Every man fears rejection.  That is why as soon as we establish an accountability relationship, we fear we will be rejected for exposing our weaknesses.  However, it may surprise you to discover that there is nothing you can do to endear yourself to others more than being vulnerable.  Not only will your self-disclosure draw others to you, it will create the kind of environment where they will feel free to remove their masks.
Jesus did this.  He prayed with His disciples, walked with them, ate with them, resolved their arguments and cried with them so they could see inside of Him.

It is one thing to open up with a buddy about my struggles, but I do not want them announced on the evening news.  Every men’s group I have ever been a part of has made it a fundamental rule that what is shared with the group goes no further.  That means it is not shared with our wives or other friends.  It stays in the group.  The best way to be a trusted friend is to keep a confidence and not even let others know we are doing so.

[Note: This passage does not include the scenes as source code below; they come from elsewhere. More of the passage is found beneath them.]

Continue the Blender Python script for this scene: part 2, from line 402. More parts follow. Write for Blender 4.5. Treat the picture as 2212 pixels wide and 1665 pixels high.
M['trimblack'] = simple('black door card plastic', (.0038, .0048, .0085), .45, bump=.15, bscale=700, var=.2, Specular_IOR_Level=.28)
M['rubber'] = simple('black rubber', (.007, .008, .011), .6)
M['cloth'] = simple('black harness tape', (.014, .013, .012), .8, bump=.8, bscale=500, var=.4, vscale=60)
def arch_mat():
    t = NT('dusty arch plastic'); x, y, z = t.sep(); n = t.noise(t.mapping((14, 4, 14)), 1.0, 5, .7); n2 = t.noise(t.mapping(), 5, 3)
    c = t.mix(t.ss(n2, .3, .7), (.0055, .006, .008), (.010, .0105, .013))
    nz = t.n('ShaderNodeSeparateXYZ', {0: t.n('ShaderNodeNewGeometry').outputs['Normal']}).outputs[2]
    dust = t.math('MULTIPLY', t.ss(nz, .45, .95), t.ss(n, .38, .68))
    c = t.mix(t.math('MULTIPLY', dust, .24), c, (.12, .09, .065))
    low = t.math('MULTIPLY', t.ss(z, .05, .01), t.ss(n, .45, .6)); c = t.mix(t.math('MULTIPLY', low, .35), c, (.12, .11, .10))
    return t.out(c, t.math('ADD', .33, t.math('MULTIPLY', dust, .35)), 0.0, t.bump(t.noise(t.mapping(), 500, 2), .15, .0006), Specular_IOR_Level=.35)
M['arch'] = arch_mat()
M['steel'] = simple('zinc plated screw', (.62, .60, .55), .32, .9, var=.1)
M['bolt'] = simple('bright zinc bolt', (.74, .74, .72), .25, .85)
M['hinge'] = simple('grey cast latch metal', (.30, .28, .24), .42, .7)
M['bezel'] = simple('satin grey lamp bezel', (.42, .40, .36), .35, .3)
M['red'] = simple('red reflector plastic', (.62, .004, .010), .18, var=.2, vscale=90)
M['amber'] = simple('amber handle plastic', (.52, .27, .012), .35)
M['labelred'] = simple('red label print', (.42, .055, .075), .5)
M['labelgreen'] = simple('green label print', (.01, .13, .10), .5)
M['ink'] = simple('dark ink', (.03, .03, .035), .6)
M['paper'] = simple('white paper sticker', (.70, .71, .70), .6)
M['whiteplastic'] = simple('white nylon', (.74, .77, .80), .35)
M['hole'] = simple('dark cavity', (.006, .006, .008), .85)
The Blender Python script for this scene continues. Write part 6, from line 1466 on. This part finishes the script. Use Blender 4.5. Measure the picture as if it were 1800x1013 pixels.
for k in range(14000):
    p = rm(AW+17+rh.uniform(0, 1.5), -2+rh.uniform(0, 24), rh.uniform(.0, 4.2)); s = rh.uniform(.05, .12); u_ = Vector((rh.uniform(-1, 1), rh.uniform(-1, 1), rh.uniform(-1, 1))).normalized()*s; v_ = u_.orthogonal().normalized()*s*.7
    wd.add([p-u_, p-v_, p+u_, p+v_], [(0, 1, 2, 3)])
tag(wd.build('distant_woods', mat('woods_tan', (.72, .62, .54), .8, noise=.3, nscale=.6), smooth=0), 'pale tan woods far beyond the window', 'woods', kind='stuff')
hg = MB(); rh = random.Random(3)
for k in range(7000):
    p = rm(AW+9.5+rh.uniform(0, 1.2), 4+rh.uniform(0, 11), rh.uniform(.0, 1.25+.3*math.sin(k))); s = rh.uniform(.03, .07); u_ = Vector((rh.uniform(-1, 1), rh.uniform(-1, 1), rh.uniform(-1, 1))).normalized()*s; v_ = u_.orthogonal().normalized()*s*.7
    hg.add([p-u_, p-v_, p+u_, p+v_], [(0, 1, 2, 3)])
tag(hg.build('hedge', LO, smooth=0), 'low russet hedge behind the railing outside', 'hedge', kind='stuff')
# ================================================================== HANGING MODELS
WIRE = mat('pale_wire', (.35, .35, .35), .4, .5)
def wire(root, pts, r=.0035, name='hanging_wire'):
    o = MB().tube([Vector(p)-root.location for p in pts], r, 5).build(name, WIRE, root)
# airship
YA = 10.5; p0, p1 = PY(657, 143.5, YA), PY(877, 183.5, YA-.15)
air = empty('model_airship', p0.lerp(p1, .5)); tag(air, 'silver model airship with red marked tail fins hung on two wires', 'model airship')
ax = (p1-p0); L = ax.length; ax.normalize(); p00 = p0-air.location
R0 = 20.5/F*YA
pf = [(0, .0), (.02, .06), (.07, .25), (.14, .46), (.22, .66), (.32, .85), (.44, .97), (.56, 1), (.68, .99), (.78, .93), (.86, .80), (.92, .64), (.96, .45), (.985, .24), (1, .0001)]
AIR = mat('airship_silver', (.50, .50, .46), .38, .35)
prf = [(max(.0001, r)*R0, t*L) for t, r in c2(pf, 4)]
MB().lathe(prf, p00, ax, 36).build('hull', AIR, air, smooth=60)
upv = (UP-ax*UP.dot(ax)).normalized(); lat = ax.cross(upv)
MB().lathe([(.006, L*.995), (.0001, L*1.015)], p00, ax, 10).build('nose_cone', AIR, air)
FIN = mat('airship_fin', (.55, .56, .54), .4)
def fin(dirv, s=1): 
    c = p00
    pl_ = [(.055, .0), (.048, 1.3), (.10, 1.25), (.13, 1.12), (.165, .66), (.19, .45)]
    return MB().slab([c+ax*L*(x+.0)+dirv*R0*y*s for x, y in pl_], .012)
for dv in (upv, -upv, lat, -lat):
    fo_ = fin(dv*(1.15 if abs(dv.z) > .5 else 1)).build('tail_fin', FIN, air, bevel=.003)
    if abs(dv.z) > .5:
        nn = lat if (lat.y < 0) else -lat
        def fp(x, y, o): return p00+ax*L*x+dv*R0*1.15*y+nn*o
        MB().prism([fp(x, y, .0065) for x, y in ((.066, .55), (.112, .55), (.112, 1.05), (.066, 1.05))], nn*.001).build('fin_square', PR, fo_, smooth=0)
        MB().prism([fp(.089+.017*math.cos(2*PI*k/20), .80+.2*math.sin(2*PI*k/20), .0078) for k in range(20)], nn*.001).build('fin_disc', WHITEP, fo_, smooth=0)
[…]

As men, we like to fix things.  In light of this, it is interesting that we can so diligently put off “fixing” ourselves.  Problems in the way we think and act get “fixed” as a result of years of hard work and strong relationships.  They get fixed because men take up their crosses and follow Jesus.  They decide becoming like Him is the most important thing in life.  And if we want to be like Jesus, we have to allow His Spirit to change us.